First we forward declare a routine that we will use to create a thread:

// Spawn a thread having properties described by the specified
// `attributes` and that runs the specified `function`, and assign a
// handle referring to the spawned thread to the specified
// `*threadHandle`.
void myThreadCreate(int                             *threadHandle,
                    const bslmt::ThreadAttributes&   attributes,
                    void                           (*function)());

Then, we declare two routines that will return the minimum and maximum thread priority given a scheduling policy. Note that similar methods exist in bslmt_threadutil .

int myMinPriority(bslmt::ThreadAttributes::SchedulingPolicy policy);
int myMaxPriority(bslmt::ThreadAttributes::SchedulingPolicy policy);

Next we define a function that we will use as our thread entry point. This function declares a single variable on the stack of predetermined size.

enum { k_BUFFER_SIZE = 128 * 1024 };
 
void myThreadFunction()
{
    int bufferLocal[k_BUFFER_SIZE];
 
    // Perform some calculation that involves no subroutine calls or
    // additional automatic variables.
}

Then, we define our main function, in which we demonstrate configuring a bslmt::ThreadAttributes object describing the properties a thread we will create.

void testMain()
{

Next, we create a thread attributes object, attributes, and set its stackSize attribute to a value large enough to accommodate the BUFFER_SIZE buffer used by myThreadFunction.

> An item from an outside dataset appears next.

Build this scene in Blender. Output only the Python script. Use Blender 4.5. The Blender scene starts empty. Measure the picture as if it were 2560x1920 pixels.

Note that we use BUFFER_SIZE as an illustration; in practice, it is difficult or impossible to gauge the exact amount of stack size required for a typical thread, and the value supplied should be a reasonable upper bound on the anticipated requirement.

    bslmt::ThreadAttributes attributes;
    attributes.setStackSize(k_BUFFER_SIZE);

Then, we set the detachedState property to e_CREATE_DETACHED, indicating that the thread will not be joinable, and its resources will be reclaimed upon termination.

    attributes.setDetachedState(
                           bslmt::ThreadAttributes::e_CREATE_DETACHED);

Now, we create a thread, using the attributes configured above:

    int handle;
    myThreadCreate(&handle, attributes, &myThreadFunction);
}

Finally, we define the thread creation function, and show how a thread attributes object might be interpreted by it:

/// Spawn a thread with properties described by the specified
/// `attributes`, running the specified `function`, and assign a handle
/// referring to the spawned thread to the specified `*threadHandle`.
void myThreadCreate(int                             *threadHandle,
                    const bslmt::ThreadAttributes&   attributes,
                    void                           (*function)())
{
    int stackSize = attributes.stackSize();
    if (bslmt::ThreadAttributes::e_UNSET_STACK_SIZE == stackSize) {
        stackSize = bslmt::Configuration::defaultThreadStackSize();
    }
 
    // Add a "fudge factor" to `stackSize` to ensure that the client can
    // declare an object of `stackSize` bytes on the stack safely.
 
    stackSize += 8192;
 
    int guardSize = attributes.guardSize();
    if (bslmt::ThreadAttributes::e_UNSET_GUARD_SIZE == guardSize) {
        guardSize = bslmt::Configuration::nativeDefaultThreadGuardSize();
    }
 
    int policy = attributes.schedulingPolicy();
    int priority = attributes.schedulingPriority();
 
    // the following is pseudo-code for actually creating the thread
    /*
    if (bslmt::ThreadAttributes::e_UNSET_PRIORITY == priority) {
        priority = operatingSystemDefaultPriority(policy);
    }
 
    operatingSystemThreadCreate(threadHandle,
                                stackSize,
                                guardSize,
                                attributes.inheritSchedule(),
                                policy,
                                priority,
                                attributes.detachedState()
                                function);
    */
}

Notice that a new value derived from the stackSize attribute is used so that the meaning of the attribute is platform neutral.